Что до настоящей его статьи, то я очень сожалею, что г-н Уилсон не посоветовался со мной относительно встреченных трудностей, как он это делал в былые времена. Вот некоторые из грубейших ошибок, которых он легко мог бы избежать.
«Почему, — недоумевает г-н Уилсон, — Набокову непременно нужно называть слово «нету» устарелой и диалектной формой «нет»? Оно постоянно употребляется в разговоре, и я сам постоянно слышал его в ответ, спрашивая ту или иную книгу в советском книжном магазине в Нью-Йорке». Г-н Уилсон ошибочно принял обычное разговорное «нету», означающее «у нас нет, мы не имеем и т. д.» за архаичное «нету», которого он никогда не слышал и которое я объясняю в своем примечании к 12-й строке II-й строфы Главы третьей: это форма «нет», означающая «не так».
«Буква «ё», — продолжает г-н Уилсон, — произносится… скорее как «yaw» нежели «уо» в "yonder"». Г-ну Уилсону не следовало бы пытаться учить меня, как произносить этот, или любой иной, русский гласный звук. Моя передача «ё» как «уо» является общепринятой. Предлагаемое им «yaw» звучит карикатурно и совершенно неверно. Я так и слышу, как г-н Уилсон — чей акцент прекрасно мне знаком — спрашивает того своего продавца в книжном магазине, есть ли у них «Миортвыйи души». Неудивительно, что он получает отрицательный ответ.
«"Все", — по мнению г-на Уилсона (объясняющего различие между двумя русскими эквивалентами английского "all"), — употребляется по отношению к людям, а «всё» — к вещам». Это бессмысленное заявление. «Все» — это лишь форма множественного числа от «весь» (мужской род), «вся» (женский род) и «всё» (средний).
Мистера Уилсона смутило мое утверждение, что в русском языке прилагательное «злой» является односложным. «А как же тогда быть с предикативными прилагательными?» — спрашивает он. Ответ прост: я вообще не касаюсь предикативных прилагательных. Зачем притягивать их сюда? Такие формы слова, как «мудр», «глуп», «плох», вовсе не являются прилагательными, это наречия-полукровки, которые могут отличаться по смыслу от родственных прилагательных.
Рассуждая о слове «почуя», он отождествляет его со словом «чуя» («sensing») (см. мое письмо в «Нью стейтсмен» от 23 апреля 1965 года относительно этого слова) и говорит, что, если бы Пушкин употребил слово «почуяв», только в том случае я имел бы основания употребить прошедшее время и поставить «having sensed». «Где, — вопрошает г-н Уилсон, — наша безупречная буквальность?» Как раз здесь. Мой друг не подозревает, что, несмотря на разные окончания, «почуяв» и «почуя», оказывается, взаимозаменяемы, поскольку оба являются перфектной формой герундия и означают совершенно одно и то же.
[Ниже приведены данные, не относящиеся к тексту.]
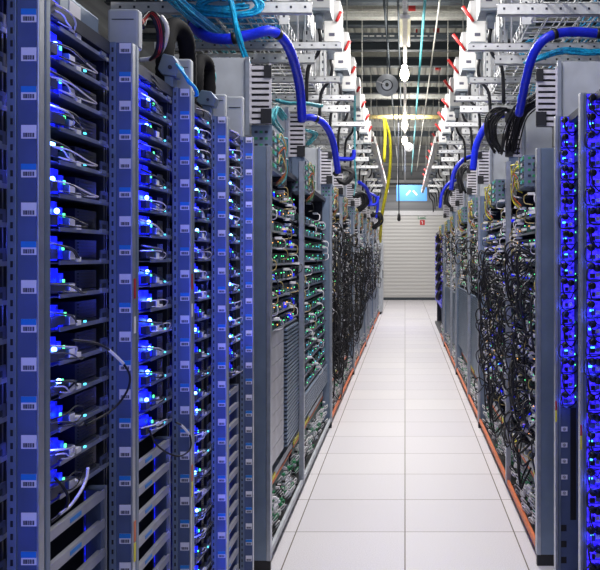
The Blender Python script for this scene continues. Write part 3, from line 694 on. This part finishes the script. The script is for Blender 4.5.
# loose cables hanging out of the near racks
t = thing('loose_cable', 'long black cable with white sleeve drooping across the second labelled post', 'cable', (0, 0, 0))
P = [(72, 340, 1.70), (95, 343, 1.78), (112, 352, 1.83), (125, 366, 1.86), (130, 378, 1.88), (126, 393, 1.88), (112, 410, 1.85), (86, 425, 1.78)]
MB().tube(smooth([at(*q) for q in P], 8), .0026, 'rubber', 8).build('cord', t)
MB().tube(smooth([at(*q) for q in ((109, 350, 1.822), (116, 356.3, 1.84), (123.5, 363.7, 1.857))], 4), .0036, 'label', 8).build('sleeve', t)
t = thing('loose_cable', 'black cable with white sleeve looping over the third labelled post', 'cable', (0, 0, 0))
P = [(149, 430, 2.22), (156, 444, 2.25), (168, 453, 2.3), (180, 456, 2.34), (190, 449, 2.38), (190, 436, 2.38), (182, 426, 2.34), (175, 422, 2.3)]
MB().tube(smooth([at(*q) for q in P], 8), .0026, 'rubber', 8).build('cord', t)
MB().tube(smooth([at(*q) for q in ((181, 425, 2.335), (185, 429, 2.35), (189, 434, 2.375))], 4), .0036, 'label', 8).build('sleeve', t)
t = thing('loose_cable', 'white sleeved cable hanging below the lowest tray of the nearest rack', 'cable', (0, 0, 0))
P = [(55, 478, 1.6), (63, 487, 1.62), (68, 497, 1.62), (66, 508, 1.62), (58, 516, 1.6), (50, 522, 1.58)]
MB().tube(smooth([at(*q) for q in P], 8), .003, 'rubber', 8).build('cord', t)
P = [(88, 468, 1.72), (86, 480, 1.70), (79, 494, 1.66), (70, 506, 1.63), (60, 514, 1.6)]
MB().tube(smooth([at(*q) for q in P], 8), .0032, 'cablewhite', 8).build('cord', t)

# ------------------------------------------------------------------ thick blue conduits
def conduit(P, r, lab, ties=()):
    t = thing('blue_conduit', lab, 'conduit', (0, 0, 0), 'thick blue conduits')
    pts = smooth([at(*q) for q in P], 10)
    MB().tube(pts, r, 'conduit', 14).build('hose', t)
    for k in ties:
        i = max(1, min(len(pts)-2, int(k*len(pts)))); c = pts[i]; d = (pts[i+1]-pts[i-1]).normalized()
        MB().tube([c-d*.012, c+d*.012], r*1.08, 'black', 14).build('cable_tie', t)
conduit([(191, 16, 4.5), (195, 28, 4.35), (208, 37, 4.25), (228, 39, 4.2), (250, 35, 4.2), (270, 31, 4.2), (284, 40, 4.3), (294, 62, 4.5), (300, 90, 4.75), (302, 120, 4.9)], .027, 'large blue conduit arching over the left louvred plate', (.08, .37, .61))
conduit([(302, 118, 6.2), (314, 118, 6.2), (325, 125, 6.3), (333, 142, 6.5), (338, 172, 6.7)], .026, 'second blue conduit of the left row, bending down beside the first', (.3,))
conduit([(334, 158, 8.6), (345, 159, 8.6), (353, 158, 8.6), (354, 150, 8.6)], .022, 'short blue conduit elbow lying left to right on the left row', ())
conduit([(359, 182, 9.6), (366, 188, 9.8), (370, 198, 10), (371, 206, 10)], .02, 'small blue conduit bend left of the yellow ducts', ())
conduit([(362, 204, 12), (372, 205, 12), (377, 203, 12), (378, 196, 12)], .022, 'small blue conduit elbow lying beside the yellow ducts', ())
conduit([(368, 193, 13), (375, 196, 13), (378, 204, 13), (376, 218, 13)], .022, 'farthest blue conduit bend of the left row', ())
conduit([(612, 35, 4.6), (580, 32, 4.6), (560, 33, 4.6), (545, 39, 4.6), (534, 53, 4.65), (527, 75, 4.75), (519, 114, 5.0)], .026, 'large blue conduit arching down over the right louvred plate', (.08, .38))
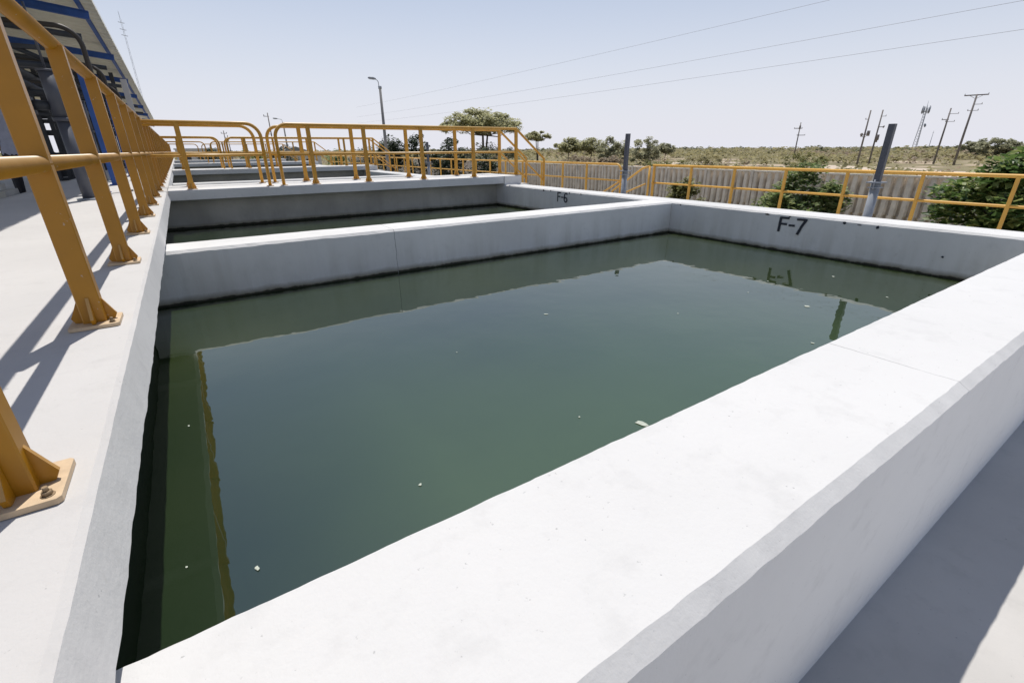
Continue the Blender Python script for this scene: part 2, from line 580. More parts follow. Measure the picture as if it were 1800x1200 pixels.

Все это довольно удивительно. Всякий раз, когда г-н Уилсон принимается разбирать русское выражение, он совершает нелепый промах. Он намеревается поучать, но это у него не получается по причине подобных ошибок, а также странного тона его статьи. Важная самоуверенность в соединении с брюзгливым невежеством едва ли способствуют трезвому обсуждению языка Пушкина и моего — да и любого другого языка, поскольку, как мы сейчас увидим, г-н Уилсон и в английском тоже удивительно неточен и способен ввести в заблуждение.